Homelessness Crisis: A State of Emergency
By Supervisor Mark Ridley-Thomas, Special to CNN.com

The multifaceted St. Joseph Center Street Outreach & Engagement Team connects with homeless individuals. Photo by County of Los Angeles
(CNN) — Los Angeles is enduring a crisis of homelessness. We are in the eye of an economic storm — fighting the forces of high rents, stagnant wages, and a deficit of a half million units of affordable housing — that is pushing thousands from housed to homeless. And its cost, the moral expense to us as a community and region, deserves a statewide declaration of a State of Emergency.
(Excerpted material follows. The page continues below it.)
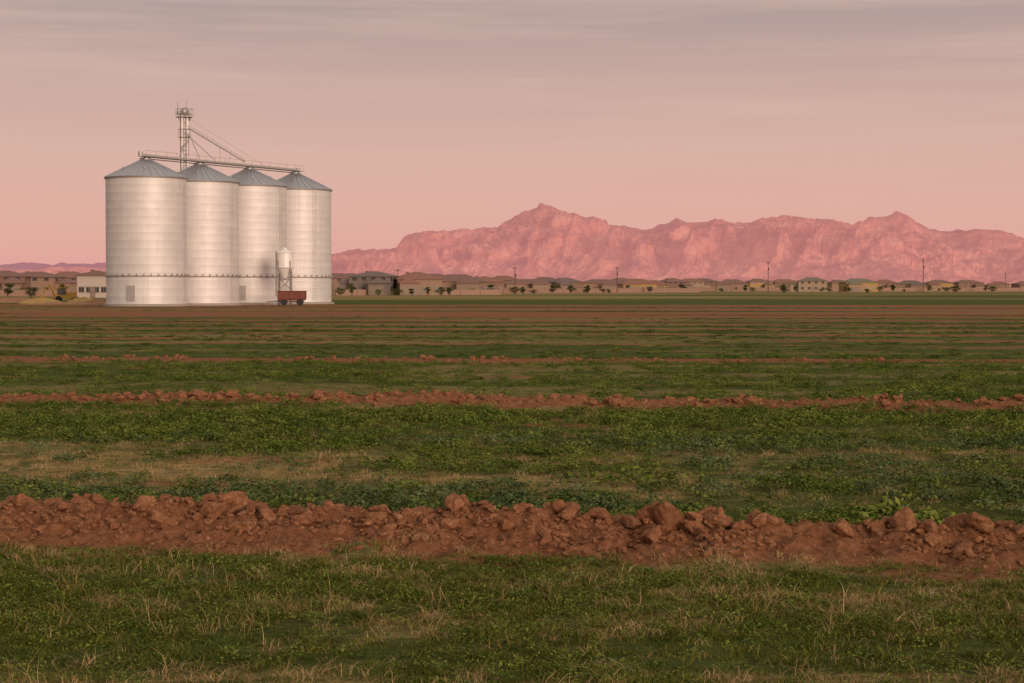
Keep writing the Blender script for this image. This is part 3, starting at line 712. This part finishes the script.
# ------------------------------------------------------------------ yard at left
m_yel=simple('machine_yellow',C(.58,.34,.04),.6,.0,.25)
def loader(px,D,rot,sc=1):
    e=empty('backhoe_loader',(PX(px,D),D,0),rot);e.scale=(sc,)*3
    b=MB();b.box((0,0,1.05),(3.0,1.2,.55));b.box((1.2,0,1.5),(1.5,1.0,.6));b.beam((1.6,-.5,1.2),(3.0,-.5,.7),.14);b.beam((1.6,.5,1.2),(3.0,.5,.7),.14)
    b.beam((-1.5,0,1.2),(-2.3,0,3.1),.2);b.beam((-2.3,0,3.1),(-3.4,0,1.7),.16);b.out('body_and_boom',m_yel,e)
    b=MB();b.box((-.35,0,2.55),(1.5,1.3,.1))
    for x_ in(-1.05,.35):
        for y_ in(-.6,.6): b.beam((x_,y_,1.3),(x_,y_,2.5),.07)
    b.poly([(3.0,-1.1,.3),(3.0,1.1,.3),(3.0,1.1,1.0),(3.0,-1.1,1.0),(3.7,-1.1,.25),(3.7,1.1,.25)],[(0,1,2,3),(0,4,5,1),(0,3,4),(1,5,2)])
    b.poly([(-3.4,-.4,1.7),(-3.4,.4,1.7),(-3.7,.4,1.0),(-3.7,-.4,1.0),(-3.1,.4,.9),(-3.1,-.4,.9)],[(0,1,2,3),(3,2,4,5),(0,3,5),(1,4,2)])
    b.out('cab_frame_and_buckets',m_yel,e)
    b=MB();b.box((-.35,0,1.9),(1.3,1.1,1.1));b.out('cab_glass',m_glass,e)
    b=MB()
    for x_,r_ in((-.9,.6),(1.5,.45)):
        for y_ in(-.85,.85): b.cyl((x_,y_-.2,r_),(x_,y_+.2,r_),r_,n=20)
    b.out('wheels',m_tyre,e)
loader(64,228,.3,.75)
m_mound=simple('yard_dirt',C(.36,.20,.10),.95,0,.35,1)
m_hay=simple('yellow_sand',C(.50,.32,.11),.95,0,.35,1)
def mound(px,D,w,dp,h,seed,name='dirt_mound',mat=None):
    g=np.linspace(-1,1,50);a,c_=np.meshgrid(g,g);r=np.sqrt(a*a+c_*c_)
    z=h*np.clip(1-r**1.6,0,1)*(.45+1.1*fbm(a*2.5+seed,c_*2.5,4,seed))-.05
    i=np.arange(2500).reshape(50,50);fc=np.stack([i[:-1,:-1],i[:-1,1:],i[1:,1:],i[1:,:-1]],-1).reshape(-1,4)
    obj(name,mesh_np(name,np.stack([a*w/2,c_*dp/2,z],-1).reshape(-1,3),fc,[mat or m_mound],True),None,(PX(px,D),D,0))
mound(42,225,6,3,.8,1,'sand_pile',m_hay);mound(22,235,8,3,.6,2);mound(84,222,5,3,.8,3,'sand_pile',m_hay);mound(95,218,4,2,.6,4);mound(5,240,8,3,.6,5);mound(60,212,10,3,.35,6)

# ------------------------------------------------------------------ world
SE=math.radians(8);SAZ=math.radians(30)   # sun behind the camera, to its right
w=bpy.data.worlds.new('World');scene.world=w;w.use_nodes=True;t=w.node_tree
bg=t.nodes['Background'];k=NT.__new__(NT);k.t=t
tc=k.n('ShaderNodeTexCoord');sep=k.n('ShaderNodeSeparateXYZ');k.l(tc.outputs['Generated'],sep.inputs[0])
z=sep.outputs[2]
base=k.ramp(z,[(0.0,srgb(222,158,153)),(.03,srgb(220,164,155)),(.07,srgb(211,168,157)),(.11,srgb(195,161,153)),(.155,srgb(168,147,144)),(.35,C(.56,.49,.44)),(1.0,C(.55,.50,.48))])
mp=k.n('ShaderNodeMapping');mp.inputs['Scale'].default_value=(1.2,1.2,22);mp.inputs['Rotation'].default_value=(0,.05,0);k.l(tc.outputs['Generated'],mp.inputs[0])
nz=k.noise(1.8,8,mp.outputs[0],.62)
cl=k.ramp(nz,[(.42,C(0,0,0)),(.62,C(1,1,1))])
clm=k.math('MULTIPLY',cl,k.math('MULTIPLY',z,8.0,True))
base=k.mix(k.math('MULTIPLY',clm,.6),base,srgb(213,179,165))
sk=k.n('ShaderNodeTexSky');sk.sky_type='NISHITA';sk.sun_disc=False;sk.sun_elevation=SE;sk.sun_rotation=math.pi-SAZ
tot=k.mix(.009,base,sk.outputs[0],'ADD')
k.l(tot,bg.inputs['Color']);bg.inputs['Strength'].default_value=1.0
try: w.cycles.sampling_method='MANUAL';w.cycles.sample_map_resolution=256
except Exception: pass
sun=bpy.data.lights.new('sun','SUN');sun.energy=2.5;sun.angle=math.radians(24);sun.color=(1,.73,.57)
so_=bpy.data.objects.new('sun',sun);scene.collection.objects.link(so_)
ds_=Vector((math.sin(SAZ)*math.cos(SE),-math.cos(SAZ)*math.cos(SE),math.sin(SE)))
so_.rotation_euler=ds_.to_track_quat('Z','Y').to_euler()

# ------------------------------------------------------------------ camera
cam=bpy.data.cameras.new('camera');co_=bpy.data.objects.new('camera',cam);scene.collection.objects.link(co_)
cam.lens=65;cam.sensor_width=36;cam.clip_start=.1;cam.clip_end=60000
co_.location=(0,0,CH);co_.rotation_euler=(math.radians(90-1.688),0,0)
scene.camera=co_
scene.view_settings.view_transform='Standard';scene.view_settings.look='None';scene.view_settings.exposure=0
This year’s count revealed that at any given point in time, there are more than 58,900 Angeleños experiencing homelessness; many are families sleeping in places not meant for human habitation. It is a frightening illustration of the challenges we face that many from afar may not easily comprehend — for every 133 people our service providers house every day, 150 more people become newly homeless.
It is a race against time, because most unsettling of all, homelessness kills. Last year, 918 people died on the street while they were homeless, and this year we are tragically on track to see more than 1,000 people die in Los Angeles County — an average of nearly three people are dying every day on our streets. For context, this is a rate nearly double the rate of homicide deaths in Los Angeles County. And, according to the United States Interagency Council on Homelessness, nationwide, those who do survive see their lifespans cut by an average of 20 years because they’ve lived among the elements.